Sadness in Difficult Times

Well, things have turned unexpectedly for us. Hubby has a bulged disc in his lower back causing extreme pain, and then he got in a car accident last Monday—driving through an intersection and hit an ambulance that ran a red light. Our car is totaled, but luckily, he is not in any more pain than he was before.

I was feeling very overwhelmed this morning. I’ve driven him around to his appointments and his work for days now (one: he’s in too much pain to drive himself; and two: he doesn’t have a car anymore). So my schedule has filled up dramatically over the past few days, leaving me with no quiet time to reground and recharge.

My energetic and emotional reserves have also been depleted. There has been a lot of “stuff” going around—anger, frustration, sadness, depression, anxiety, irritation, despair, fear, worry, etc. I know all those fall under three main emotions: Anger, Sadness, and Fear. And I know if I want to address them, I can just use the questions from Karla McLaren’s book. I can recognize what message they are bringing to me, and I can act on it.

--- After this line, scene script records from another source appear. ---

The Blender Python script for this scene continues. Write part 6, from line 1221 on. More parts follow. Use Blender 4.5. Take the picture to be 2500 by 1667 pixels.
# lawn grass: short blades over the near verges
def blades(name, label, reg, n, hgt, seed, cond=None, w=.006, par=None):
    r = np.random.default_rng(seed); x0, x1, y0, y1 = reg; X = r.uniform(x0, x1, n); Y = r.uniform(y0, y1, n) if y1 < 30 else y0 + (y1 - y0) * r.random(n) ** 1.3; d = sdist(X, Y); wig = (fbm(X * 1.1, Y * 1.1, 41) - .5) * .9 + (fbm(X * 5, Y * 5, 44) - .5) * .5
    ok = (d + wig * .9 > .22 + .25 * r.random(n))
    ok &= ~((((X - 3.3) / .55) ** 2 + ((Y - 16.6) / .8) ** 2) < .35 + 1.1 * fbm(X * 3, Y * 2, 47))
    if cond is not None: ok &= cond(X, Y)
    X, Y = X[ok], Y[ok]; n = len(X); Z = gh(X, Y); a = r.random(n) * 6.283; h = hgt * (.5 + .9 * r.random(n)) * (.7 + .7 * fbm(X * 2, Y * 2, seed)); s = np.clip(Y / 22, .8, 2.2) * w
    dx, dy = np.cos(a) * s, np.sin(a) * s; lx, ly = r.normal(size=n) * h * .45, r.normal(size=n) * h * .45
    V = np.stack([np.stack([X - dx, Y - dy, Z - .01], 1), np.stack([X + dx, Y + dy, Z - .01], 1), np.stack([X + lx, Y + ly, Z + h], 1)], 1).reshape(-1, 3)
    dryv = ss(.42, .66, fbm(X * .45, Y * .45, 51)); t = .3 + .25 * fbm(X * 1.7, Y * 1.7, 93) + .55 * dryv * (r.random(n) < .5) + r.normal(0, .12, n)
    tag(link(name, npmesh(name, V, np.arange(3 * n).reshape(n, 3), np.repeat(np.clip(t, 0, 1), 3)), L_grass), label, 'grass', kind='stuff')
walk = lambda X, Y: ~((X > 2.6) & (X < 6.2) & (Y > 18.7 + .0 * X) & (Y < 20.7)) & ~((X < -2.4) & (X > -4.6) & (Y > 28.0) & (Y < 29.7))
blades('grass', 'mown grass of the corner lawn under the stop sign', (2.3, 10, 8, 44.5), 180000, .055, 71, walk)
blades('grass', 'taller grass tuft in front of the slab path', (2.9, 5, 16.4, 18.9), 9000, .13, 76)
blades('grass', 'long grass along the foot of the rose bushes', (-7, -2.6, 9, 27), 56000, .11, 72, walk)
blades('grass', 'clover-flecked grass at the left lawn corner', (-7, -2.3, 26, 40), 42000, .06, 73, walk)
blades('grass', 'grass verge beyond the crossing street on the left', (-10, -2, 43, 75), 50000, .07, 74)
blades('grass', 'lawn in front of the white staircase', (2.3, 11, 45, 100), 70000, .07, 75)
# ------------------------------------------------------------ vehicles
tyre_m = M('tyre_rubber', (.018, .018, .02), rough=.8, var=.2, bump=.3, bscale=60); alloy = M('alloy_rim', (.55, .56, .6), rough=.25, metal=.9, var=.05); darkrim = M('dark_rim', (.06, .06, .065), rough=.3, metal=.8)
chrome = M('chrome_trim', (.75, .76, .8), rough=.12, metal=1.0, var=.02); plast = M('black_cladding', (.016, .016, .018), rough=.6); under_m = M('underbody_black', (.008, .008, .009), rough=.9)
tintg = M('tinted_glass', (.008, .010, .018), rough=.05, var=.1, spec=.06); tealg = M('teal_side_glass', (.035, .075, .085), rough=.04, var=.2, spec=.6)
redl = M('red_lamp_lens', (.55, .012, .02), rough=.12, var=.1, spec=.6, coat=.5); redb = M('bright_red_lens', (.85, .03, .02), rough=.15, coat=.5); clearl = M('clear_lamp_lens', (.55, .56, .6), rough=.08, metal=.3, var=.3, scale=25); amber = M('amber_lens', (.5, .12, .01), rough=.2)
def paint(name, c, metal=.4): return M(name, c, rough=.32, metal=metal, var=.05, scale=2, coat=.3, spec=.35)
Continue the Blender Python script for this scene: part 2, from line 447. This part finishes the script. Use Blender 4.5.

But I just feel exhausted. Doing anything right now takes energy and effort, and I don’t have a lot of that available.

I guess that’s why I treasure this quiet hour right now. This is the first hour I’ve had all week where I’m not driving anywhere, four of my six kids are in school, and the two littlest are sleeping. So I can write, and breathe, and think, and sit in the sun (coming through the window because it’s autumn and it’s getting chilly outside).

Anyway, returning to this morning, I was driving home from taking hubby to work and I just felt overwhelmed with sadness. Life felt heavy. It was not like this even two months ago. It was so much harder now. How were we going to make it?

PROBLEM: I was feeling sadness over how difficult life now was for us.

You know what thought came to me? “Life is not harder. It is just different.” Well, that seemed a little contrary to how I saw it, but I have learned to trust that voice. And when I opened myself to that perspective, I felt myself let go of “life two months ago.” It made the burden lighter! Just because life is different now than it was two months ago, doesn’t mean we should doom and gloom. It is different. And we will make it through.

My sadness drifted away and the tears that had been so close to spilling actually retracted. Haha. I honestly did not feel sad anymore about where we were at now. It’s different, but that’s okay.

SOLUTION: I let go of the happy, carefree life of the past.

I realize this doesn’t take away from the sadness that my husband is in pain, or the sadness that I can’t help relieve him, or the sadness that I feel I’m taking my own frustrations out by being impatient with my children . . . (I could keep going. There’s a lot of sadness going on!) And I could go through each sadness and its message to me to help lift it, (and I could do the same for every little anger I’m feeling and every little fear that is trying to communicate to me), but right now, I am tired. And this small shift was enough for me to lift my foot and take another step forward. So it’s good enough for now.